Wednesday, June 13, 2007

North Carolina municipalities attack proposed state franchise bill as uncompetitive

Where the private sector telco/cable duopoly won't provide broadband Internet access, local governments that have long been in the utility business want to step up. But local government officials complain duopoly-backed legislation, the Local Government Fair Competition Act, is really protectionist and would result in less competition and less densely populated areas being cut off from broadband access.


Mooresville Mayor Bill Thunburg agreed. "Folks, this bill is a pig with lipstick on," he said. "The whole notion of this being a Fair Competition Act is really absurd."

Mooresville entered the broadband Internet business after years of struggle with private industry. Town leaders haven't been able to convince Time Warner to launch cable modem Internet service—the company couldn't make enough profit, they were told.

"This is why we get into that business," Thunburg said. "Private sector's not going to build out into rural communities or poor neighborhoods because there's no money in it for them. Municipalities serve those folks, and we can serve them better than private industry can because we can be sure that they've got fiber to the home." He urged the legislators to consider the need for economic development.

"You don't do that by slamming the door in the face of the poor people or rural people, and that's what this bill does," he said. "One thing's for sure: If municipalities are in the broadband business, big businesses have competition. Right now, in Mooresville, they don't have any competition."
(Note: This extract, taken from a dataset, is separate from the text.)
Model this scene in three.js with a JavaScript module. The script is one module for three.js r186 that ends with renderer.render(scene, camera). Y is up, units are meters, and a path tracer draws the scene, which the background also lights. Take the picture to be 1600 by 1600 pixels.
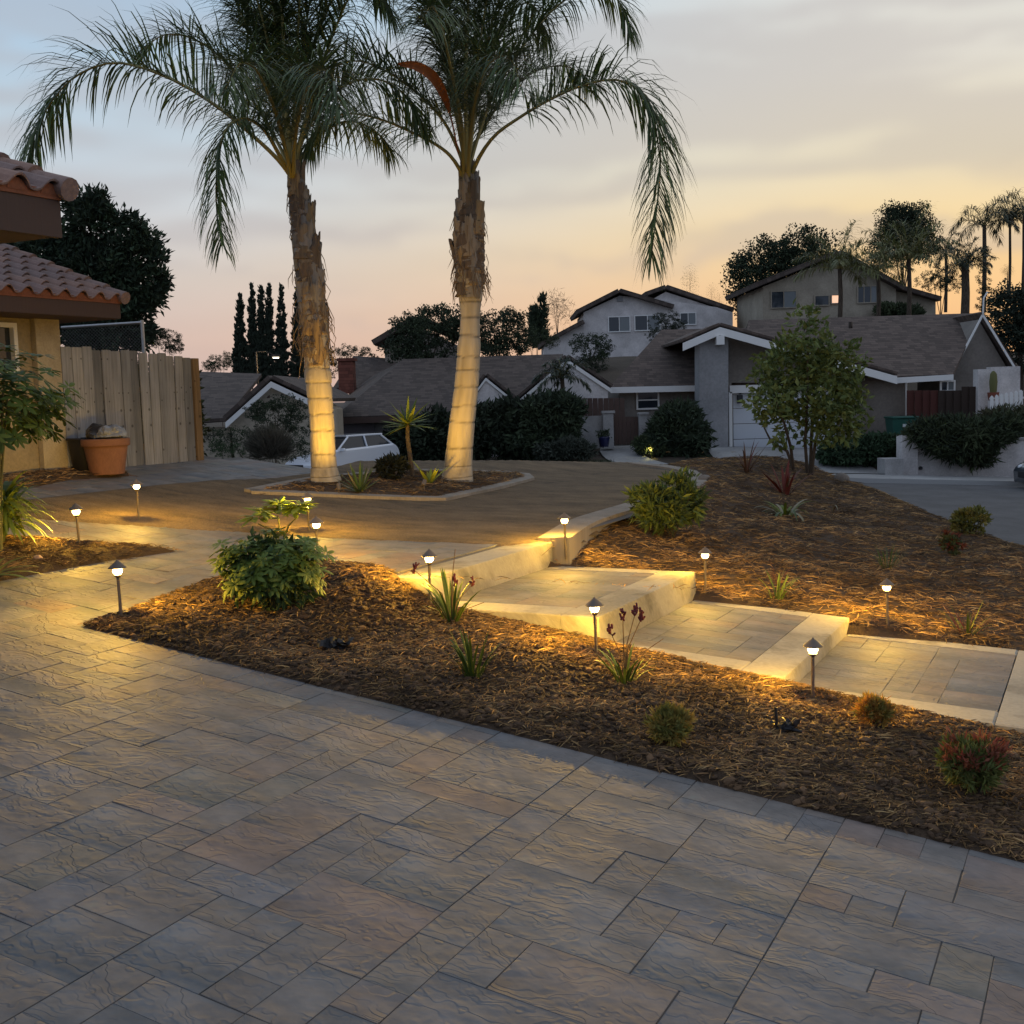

For legislators representing rural areas, Mooresville's dilemma has a familiar ring. Rep. Angela Bryant (D-Halifax, Nash), who sits on the public utilities committee, says Nash County has had a similar experience.

"Technology's moving so fast, some of my cities and counties say that as far as they're concerned, broadband service is almost like electricity, water and natural gas in terms of how essential it would be for citizens to have it and how much of a deprivation it would be not to, just because private industry won't do it," she says. She'd like to find some balance between the concerns of the industry and needs of local communities. As it stands, she says, the bill "is putting us too much at the mercy of the private businesses."